Standard 5: Faculty

Faculty are qualified and model best professional practices in scholarship, service, and teaching, including the assessment of their own effectiveness as related to candidate performance; they also collaborate with colleagues in the disciplines and schools. The unit systematically evaluates faculty performance and facilitates professional development.

Introduction
The School of Leadership and Education Science ensures that its faculty contribute to the preparation of effective teachers by ensuring that those faculty are themselves good teachers, and that they are vital and engaged professionals who make significant contributions to their fields through their scholarship and their professional service.

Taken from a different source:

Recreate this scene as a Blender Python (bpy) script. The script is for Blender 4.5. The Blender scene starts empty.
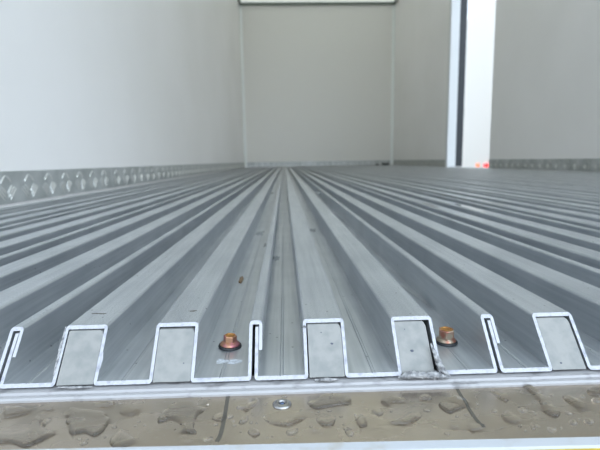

University criteria for initial appointment, retention, tenure and promotion require that tenure/tenure track faculty demonstrate a record of solid effectiveness in their academic
assignment as well as a clearly articulated and increasingly developed record of scholarship and service. (See USD’s Rank and Tenure Policy and SOLES Appointment, Reappointment, Rank, and Tenure Policy.) At the end of the six-year probationary period, faculty submit elaborate professional portfolios that include peer and student ratings of their teaching, samples of instructional materials they develop and use, examples of fruits of their research endeavors and of their contributions to their professional communities. Compiling professional dossiers provides an opportunity for faculty to reflect on their professional trajectories, on their accomplishments and their strengths and on areas in need of improvement. They receive feedback from multiple perspectives, as their dossiers move through departmental, college and university levels of review.

Faculty scholarship and service is encouraged not only through the tenure process but also in public recognition of their achievements and support for travel to present at conferences.  The recognition is provided in the publication of a report entitled Scholarly Review.  The report is reviewed by both the dean and the provost and is the bases for awards and public acclaim.  The report is also mailed to a distribution list composed of other schools, public institutions, and alumni.  Faculty achievements, both scholarly and
service oriented, are also published on the school’s website annually.

University policy requires that all faculty secure official evaluations of their teaching through the course evaluation instrument. This instrument includes both Likert-type items and open-ended items inviting students to provide anonymous comments about key strengths of their instructors as well as comments about ways to improve the course. Department chairs and program directors examine these materials carefully and review them with individual faculty members.

Resources are available to support faculty who experience difficulties with their teaching. Within SOLES, faculty are often assigned a mentor from among the more expert teaching faculty; this mentor observes and guides the other professor’s growth. USD’s Center for Educational Excellence hosts workshops that enable faculty to acquire pedagogical skills appropriate for working with the School of Leadership and Education Sciences’ diverse student population.

Our faculty strive to model best practices in teaching. Course syllabi reflect the breadth and depth of content covered and the expectations faculty have for their candidates’ mastery of that material. Course reading assignments reflect a balance of seminal and more recent writings, of pedagogical theory, and practical strategies and suggestions. Readings and assignments are designed to prompt students to reflect deeply about foundational constructs undergirding teaching and learning in contemporary and diverse settings. They are designed to entice students to examine their views about fundamental beliefs about equity and social justice, and about the roles they might play in advancing the mission of ensuring access to education for every child and every family in our diverse community. Faculty identify the expected student learning outcomes (and identify each outcome’s relationship to the PEU’s ACE conceptual framework in their syllabi.
Descriptions of assignments and grading rubrics explain criteria and methods faculty will use to assess students’ mastery and performance. In this way, faculty help students to understand the principles of teaching and learning and assessment that shape their instruction as well as the very deliberate choices they make about how best to work toward their instructional objectives.